“I giornali? Solo propaganda”: guida al pensiero di Chomsky sui media

Il linguista e studioso del Mit Noam Chomsky ha un’idea molto precisa sul funzionamento dell’informazione e della manipolazione del consenso nelle democrazie. Lo esprime in un libro del 1988: idee datate o ancora attuali?

I giornali? Sono solo propaganda. Non lo dice Matteo Salvini, ma Noam Chomsky, linguista, filosofo, polemista anarchico. Per essere più precisi, almeno “negli Usa, la funzione primaria dei media è mobilitare supporto verso gli interessi particolai che dominano il governo e il settore privato”. Così diceva nel 1988, quando scriveva la Fabbrica del consenso (in inglese: Manufacturing Consent). E forse, anche se sono passati trent’anni, poco è cambiato: i meccanismi che lui e il suo co-autore Edward S. Herman identificano come “istituzioni ideologiche potenti ed efficaci, in grado di svolgere una funzione di propaganda a supporto del sistema” sono sempre là, forse un po’ in crisi, ma ancora vivi.

E questi meccanismi, definiti da Chomsky i cinque filtri, sono sempre gli stessi. Uno è la proprietà dei mezzi di informazione, e cioè la logica di profitto dietro all’informazione stessa. Segue la questione della pubblicità: i media vendono informazioni al lettore, ma anche lettori alla pubblicità. Quando una persona smette di essere un cliente e diventa una merce?
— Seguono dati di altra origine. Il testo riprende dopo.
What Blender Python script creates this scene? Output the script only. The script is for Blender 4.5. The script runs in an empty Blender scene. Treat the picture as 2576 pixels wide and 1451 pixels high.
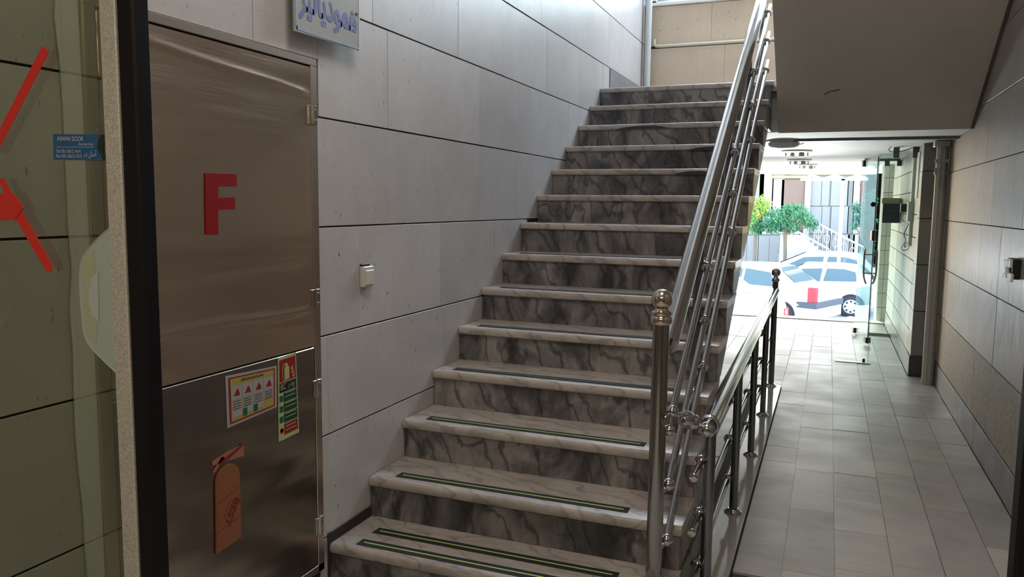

Il terzo filtro è la sfida al potere, che nei media è inesistente o fittizia. “Il sistema ne incoragia la complicità. Il governo, le grandi aziende e istituzioni sanno come influenzare i giornali: li riforniscono di scoop e di interviste con presunti esperti. E diventano così cruciali”. Chi volesse davvero sfidare il potere, finirà ai margini.

Il “fattore contraerea” è il quarto filtro: quando c’è una notizia da non far circolare, si mette in moto la macchina del fango. Giornali che screditano le fonti, storie che vengono censurate, altri argomenti portati avanti. Se non si vuole parlare di una cosa scomoda, i modi sono tanti. Infine, il “Nemico Comune”: i media cercano (e trovano sempre) un obiettivo, un nemico contro il quale indirizzare strali e accuse. Il consenso si costruisce così, in primo luogo: con una contrapposizione noi/loro. Prima era il comunismo, poi i terroristi, poi i migranti. Con la paura (degli altri) vincono tutti.

Il testo di Chomsky, nonostante le vedute molto critiche sul mondo dell’informazione, è senza dubbio interessante. Per chi non avesse tempo e modo di leggerlo, può sempre guardare questo video. È un estratto di un film più lungo (e più vecchio) realizzato da un gruppo di fan sfegatati nel 1992. In pillole, racconta la teoria dei filtri e spiega le idee di Chomsky sui media. Saranno datate, saranno anche meno sconvolgenti rispetto a una volta, ma rimangono interessanti. Anche solo per farsi un’idea.